Determine how many lines in these records hold "pmat". Only the number is wanted.

### AVAILABLE RECORDS

◆ ◆ ◆

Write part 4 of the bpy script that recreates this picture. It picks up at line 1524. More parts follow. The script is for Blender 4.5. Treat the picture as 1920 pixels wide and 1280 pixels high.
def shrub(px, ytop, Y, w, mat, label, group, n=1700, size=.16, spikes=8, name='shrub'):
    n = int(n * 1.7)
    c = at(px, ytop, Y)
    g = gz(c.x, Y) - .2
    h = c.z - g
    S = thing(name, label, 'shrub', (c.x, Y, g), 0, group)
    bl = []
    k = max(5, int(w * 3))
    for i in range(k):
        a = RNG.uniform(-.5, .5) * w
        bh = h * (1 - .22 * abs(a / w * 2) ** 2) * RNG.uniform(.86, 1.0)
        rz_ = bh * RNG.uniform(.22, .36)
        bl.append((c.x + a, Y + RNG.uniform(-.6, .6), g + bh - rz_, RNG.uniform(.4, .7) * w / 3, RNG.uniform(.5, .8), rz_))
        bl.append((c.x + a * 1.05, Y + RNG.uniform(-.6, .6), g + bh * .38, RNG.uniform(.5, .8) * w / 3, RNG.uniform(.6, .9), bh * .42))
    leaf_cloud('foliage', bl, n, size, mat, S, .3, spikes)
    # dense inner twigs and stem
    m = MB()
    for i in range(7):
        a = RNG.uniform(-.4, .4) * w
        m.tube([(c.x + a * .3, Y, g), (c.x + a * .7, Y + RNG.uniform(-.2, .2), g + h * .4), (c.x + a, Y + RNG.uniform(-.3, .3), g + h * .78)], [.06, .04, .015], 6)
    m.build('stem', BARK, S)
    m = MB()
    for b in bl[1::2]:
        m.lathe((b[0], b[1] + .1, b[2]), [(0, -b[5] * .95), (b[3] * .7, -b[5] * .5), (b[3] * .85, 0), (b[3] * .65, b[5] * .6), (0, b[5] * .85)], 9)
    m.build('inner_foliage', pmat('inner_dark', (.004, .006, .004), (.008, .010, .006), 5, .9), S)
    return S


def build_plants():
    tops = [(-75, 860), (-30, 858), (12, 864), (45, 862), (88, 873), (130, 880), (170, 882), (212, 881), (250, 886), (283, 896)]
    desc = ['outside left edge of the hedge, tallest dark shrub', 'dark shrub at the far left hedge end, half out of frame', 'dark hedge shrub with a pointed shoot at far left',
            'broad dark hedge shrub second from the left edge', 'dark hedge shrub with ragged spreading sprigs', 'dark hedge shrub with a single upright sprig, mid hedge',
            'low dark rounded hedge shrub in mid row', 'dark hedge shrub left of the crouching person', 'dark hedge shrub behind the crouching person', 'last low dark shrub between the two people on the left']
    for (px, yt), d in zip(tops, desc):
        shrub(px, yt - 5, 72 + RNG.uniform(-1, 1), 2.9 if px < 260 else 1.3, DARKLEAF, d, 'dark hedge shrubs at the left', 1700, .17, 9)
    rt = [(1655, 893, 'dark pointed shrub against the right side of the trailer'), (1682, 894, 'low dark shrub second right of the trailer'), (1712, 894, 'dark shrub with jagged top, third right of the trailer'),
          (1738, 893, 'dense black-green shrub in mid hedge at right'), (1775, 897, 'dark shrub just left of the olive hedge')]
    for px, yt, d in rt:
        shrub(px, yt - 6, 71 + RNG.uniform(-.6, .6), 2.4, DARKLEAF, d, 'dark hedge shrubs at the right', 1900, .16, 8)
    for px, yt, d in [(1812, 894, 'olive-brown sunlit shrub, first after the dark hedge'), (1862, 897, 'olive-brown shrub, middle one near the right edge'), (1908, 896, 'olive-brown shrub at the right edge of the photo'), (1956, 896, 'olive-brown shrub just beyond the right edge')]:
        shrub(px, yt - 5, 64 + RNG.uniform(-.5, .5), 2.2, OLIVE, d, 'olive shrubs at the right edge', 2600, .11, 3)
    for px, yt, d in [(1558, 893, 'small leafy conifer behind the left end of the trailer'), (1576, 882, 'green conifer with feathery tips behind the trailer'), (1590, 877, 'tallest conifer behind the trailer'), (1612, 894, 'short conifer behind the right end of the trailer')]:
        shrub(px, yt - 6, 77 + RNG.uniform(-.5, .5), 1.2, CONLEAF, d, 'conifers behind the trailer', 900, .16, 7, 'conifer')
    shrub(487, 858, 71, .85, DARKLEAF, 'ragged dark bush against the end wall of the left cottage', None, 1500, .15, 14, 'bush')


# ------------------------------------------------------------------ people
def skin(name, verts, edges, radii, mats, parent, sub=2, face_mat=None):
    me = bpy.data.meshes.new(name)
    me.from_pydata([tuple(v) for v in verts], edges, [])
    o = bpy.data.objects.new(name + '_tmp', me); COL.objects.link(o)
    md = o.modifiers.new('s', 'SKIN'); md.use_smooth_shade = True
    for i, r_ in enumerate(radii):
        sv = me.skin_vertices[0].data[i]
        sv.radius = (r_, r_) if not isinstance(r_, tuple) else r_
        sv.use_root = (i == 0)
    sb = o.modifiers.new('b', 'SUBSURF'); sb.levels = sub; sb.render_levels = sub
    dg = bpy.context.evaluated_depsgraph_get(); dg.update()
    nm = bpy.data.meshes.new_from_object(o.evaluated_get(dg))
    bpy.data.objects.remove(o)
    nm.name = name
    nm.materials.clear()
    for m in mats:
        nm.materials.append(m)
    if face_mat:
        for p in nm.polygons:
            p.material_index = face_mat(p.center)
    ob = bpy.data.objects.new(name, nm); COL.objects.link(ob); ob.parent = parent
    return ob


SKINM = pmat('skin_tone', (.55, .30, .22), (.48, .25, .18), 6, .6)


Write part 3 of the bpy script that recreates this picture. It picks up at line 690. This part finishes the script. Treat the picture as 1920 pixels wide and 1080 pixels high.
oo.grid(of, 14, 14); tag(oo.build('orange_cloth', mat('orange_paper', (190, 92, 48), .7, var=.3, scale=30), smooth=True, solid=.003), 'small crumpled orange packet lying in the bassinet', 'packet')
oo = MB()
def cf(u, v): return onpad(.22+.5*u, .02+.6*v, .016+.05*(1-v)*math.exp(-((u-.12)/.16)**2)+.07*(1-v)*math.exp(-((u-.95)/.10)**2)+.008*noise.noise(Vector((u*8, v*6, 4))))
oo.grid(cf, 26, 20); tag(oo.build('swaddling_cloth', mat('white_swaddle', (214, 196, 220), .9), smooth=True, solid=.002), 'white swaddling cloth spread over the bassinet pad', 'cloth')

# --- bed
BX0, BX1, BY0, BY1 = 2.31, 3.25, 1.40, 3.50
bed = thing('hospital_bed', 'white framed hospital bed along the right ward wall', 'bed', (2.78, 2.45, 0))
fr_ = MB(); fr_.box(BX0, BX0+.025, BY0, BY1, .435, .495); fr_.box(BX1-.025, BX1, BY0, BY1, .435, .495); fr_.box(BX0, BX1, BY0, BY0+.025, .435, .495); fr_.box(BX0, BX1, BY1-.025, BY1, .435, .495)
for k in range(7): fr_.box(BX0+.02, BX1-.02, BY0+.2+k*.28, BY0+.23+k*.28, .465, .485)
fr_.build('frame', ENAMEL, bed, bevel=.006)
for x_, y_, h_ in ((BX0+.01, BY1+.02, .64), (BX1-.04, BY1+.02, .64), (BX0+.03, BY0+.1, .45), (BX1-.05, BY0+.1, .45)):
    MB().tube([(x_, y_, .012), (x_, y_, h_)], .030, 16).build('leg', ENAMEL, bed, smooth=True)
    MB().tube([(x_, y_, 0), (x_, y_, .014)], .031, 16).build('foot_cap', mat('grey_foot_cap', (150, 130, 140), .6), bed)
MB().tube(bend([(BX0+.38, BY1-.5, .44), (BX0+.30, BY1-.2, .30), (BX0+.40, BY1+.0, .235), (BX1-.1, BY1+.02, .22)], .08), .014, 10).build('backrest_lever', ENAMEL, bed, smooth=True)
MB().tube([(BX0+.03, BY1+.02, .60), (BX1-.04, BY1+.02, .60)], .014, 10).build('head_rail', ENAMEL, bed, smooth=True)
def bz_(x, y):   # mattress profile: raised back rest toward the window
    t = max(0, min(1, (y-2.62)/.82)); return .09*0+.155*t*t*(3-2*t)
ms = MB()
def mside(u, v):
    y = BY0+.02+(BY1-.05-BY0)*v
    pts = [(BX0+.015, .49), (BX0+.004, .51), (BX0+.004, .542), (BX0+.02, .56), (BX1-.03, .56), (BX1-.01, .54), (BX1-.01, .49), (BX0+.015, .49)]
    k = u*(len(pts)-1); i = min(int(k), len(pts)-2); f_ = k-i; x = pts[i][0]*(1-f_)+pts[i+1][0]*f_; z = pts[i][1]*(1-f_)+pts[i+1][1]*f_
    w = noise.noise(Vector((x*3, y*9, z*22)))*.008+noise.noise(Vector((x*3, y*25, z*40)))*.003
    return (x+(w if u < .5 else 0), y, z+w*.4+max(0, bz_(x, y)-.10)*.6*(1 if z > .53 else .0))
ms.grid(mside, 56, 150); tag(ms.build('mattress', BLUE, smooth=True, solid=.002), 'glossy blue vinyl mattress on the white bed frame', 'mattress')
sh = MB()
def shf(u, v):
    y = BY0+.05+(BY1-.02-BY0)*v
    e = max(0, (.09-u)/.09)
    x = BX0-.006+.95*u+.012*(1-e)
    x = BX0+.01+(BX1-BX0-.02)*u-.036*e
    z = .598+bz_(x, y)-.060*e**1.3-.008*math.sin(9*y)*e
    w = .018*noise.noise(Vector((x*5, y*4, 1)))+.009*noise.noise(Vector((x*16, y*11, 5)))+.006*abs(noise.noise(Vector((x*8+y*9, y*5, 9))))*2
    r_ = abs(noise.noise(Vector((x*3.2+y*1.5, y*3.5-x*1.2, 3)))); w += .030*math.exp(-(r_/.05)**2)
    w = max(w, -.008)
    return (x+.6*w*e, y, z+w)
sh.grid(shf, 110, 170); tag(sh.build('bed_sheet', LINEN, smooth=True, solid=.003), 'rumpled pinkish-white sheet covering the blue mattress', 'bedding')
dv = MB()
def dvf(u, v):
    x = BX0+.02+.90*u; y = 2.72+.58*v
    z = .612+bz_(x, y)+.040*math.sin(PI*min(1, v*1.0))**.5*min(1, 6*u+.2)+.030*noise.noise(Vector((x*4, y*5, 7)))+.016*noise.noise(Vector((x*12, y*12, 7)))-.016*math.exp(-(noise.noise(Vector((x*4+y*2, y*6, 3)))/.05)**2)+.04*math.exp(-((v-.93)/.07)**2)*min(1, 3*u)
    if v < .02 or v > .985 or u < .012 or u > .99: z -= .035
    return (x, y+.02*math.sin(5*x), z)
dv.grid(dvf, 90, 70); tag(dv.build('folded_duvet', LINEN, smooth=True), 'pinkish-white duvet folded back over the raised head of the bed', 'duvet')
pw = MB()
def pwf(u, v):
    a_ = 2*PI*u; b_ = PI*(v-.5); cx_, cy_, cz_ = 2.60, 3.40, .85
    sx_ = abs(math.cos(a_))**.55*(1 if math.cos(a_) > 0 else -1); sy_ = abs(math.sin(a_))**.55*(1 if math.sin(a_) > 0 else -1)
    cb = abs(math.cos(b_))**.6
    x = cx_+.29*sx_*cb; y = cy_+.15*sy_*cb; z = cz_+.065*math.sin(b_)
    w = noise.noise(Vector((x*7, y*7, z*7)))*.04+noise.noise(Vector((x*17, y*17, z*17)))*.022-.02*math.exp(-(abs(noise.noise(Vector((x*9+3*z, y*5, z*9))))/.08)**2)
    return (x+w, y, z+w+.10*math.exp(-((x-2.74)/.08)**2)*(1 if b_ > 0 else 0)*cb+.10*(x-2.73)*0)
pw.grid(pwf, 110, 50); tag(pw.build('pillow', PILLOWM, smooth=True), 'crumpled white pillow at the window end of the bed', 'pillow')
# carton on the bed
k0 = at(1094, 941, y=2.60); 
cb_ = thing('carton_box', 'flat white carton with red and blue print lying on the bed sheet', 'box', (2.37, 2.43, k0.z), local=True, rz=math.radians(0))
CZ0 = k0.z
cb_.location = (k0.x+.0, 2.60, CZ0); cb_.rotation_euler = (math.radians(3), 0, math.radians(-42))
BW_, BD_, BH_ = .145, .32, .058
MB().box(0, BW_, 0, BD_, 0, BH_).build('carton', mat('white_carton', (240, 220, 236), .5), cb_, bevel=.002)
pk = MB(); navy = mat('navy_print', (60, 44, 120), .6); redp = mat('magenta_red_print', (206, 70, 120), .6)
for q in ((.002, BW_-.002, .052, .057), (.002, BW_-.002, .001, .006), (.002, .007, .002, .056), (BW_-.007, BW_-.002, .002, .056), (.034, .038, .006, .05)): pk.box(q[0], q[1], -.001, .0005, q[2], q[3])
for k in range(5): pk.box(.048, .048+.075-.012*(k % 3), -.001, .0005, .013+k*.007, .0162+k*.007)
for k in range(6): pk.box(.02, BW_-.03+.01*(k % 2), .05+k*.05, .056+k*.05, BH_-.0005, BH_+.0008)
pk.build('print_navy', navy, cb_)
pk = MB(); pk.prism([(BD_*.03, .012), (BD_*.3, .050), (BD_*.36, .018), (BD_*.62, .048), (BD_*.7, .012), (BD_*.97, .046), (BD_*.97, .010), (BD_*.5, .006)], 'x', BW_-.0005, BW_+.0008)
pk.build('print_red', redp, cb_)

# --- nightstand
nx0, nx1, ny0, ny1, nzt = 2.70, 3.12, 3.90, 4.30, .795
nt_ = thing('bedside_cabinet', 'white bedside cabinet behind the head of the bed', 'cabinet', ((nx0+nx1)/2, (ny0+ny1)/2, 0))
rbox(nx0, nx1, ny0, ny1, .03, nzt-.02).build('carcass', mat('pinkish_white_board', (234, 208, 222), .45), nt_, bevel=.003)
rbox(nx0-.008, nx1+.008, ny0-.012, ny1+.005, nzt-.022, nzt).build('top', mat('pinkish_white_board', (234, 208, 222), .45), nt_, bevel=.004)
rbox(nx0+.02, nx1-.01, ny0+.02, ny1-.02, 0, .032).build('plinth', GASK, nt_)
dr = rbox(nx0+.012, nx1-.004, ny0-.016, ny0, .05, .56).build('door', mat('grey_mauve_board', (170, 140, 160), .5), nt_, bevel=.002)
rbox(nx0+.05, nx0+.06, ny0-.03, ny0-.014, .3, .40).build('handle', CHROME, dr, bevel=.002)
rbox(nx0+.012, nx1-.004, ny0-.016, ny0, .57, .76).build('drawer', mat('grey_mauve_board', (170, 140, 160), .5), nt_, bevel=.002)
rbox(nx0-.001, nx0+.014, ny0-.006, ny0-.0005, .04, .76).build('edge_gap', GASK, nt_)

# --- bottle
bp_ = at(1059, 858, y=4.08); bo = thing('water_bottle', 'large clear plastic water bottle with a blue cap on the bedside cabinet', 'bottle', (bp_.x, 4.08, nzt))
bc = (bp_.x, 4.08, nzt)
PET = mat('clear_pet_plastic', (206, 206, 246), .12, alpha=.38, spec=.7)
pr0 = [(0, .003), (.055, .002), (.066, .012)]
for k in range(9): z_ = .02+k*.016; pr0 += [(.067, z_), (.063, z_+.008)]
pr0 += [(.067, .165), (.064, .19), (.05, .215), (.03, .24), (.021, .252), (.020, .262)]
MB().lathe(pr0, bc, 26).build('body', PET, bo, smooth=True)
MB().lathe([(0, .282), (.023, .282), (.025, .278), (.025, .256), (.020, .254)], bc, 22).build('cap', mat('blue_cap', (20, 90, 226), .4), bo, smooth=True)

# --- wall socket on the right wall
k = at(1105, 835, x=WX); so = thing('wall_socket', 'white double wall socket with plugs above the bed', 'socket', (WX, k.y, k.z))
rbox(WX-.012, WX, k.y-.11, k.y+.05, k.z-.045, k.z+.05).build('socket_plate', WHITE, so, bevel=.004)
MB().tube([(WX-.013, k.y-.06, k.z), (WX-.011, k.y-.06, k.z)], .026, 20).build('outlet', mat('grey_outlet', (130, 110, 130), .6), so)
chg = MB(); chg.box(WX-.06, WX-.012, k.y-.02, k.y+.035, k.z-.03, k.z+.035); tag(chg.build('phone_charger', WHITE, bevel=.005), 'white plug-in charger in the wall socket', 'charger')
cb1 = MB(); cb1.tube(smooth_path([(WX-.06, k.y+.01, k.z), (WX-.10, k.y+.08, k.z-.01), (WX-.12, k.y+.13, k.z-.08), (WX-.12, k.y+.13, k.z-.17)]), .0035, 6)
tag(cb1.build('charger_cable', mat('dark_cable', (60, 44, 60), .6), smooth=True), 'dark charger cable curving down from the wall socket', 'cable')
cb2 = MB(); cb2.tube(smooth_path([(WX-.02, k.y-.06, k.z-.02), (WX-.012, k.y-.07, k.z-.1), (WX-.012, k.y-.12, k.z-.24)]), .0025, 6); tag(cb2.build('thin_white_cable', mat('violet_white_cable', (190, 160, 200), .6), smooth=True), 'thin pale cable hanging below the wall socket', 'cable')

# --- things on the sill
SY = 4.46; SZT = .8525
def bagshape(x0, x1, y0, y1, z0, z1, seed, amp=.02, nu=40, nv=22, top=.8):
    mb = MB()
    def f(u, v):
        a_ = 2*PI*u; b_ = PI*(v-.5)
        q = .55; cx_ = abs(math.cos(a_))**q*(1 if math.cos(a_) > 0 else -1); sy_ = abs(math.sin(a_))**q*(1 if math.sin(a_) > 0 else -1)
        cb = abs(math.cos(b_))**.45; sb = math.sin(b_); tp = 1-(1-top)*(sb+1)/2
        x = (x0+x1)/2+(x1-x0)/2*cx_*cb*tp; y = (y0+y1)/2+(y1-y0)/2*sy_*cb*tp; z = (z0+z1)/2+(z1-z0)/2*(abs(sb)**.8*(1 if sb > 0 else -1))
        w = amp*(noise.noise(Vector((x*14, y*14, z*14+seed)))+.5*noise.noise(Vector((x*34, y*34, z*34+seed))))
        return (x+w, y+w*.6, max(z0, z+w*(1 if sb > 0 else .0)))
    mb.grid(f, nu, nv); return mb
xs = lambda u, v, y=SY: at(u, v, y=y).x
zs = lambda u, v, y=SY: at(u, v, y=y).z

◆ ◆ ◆

### IN RESPONSE
2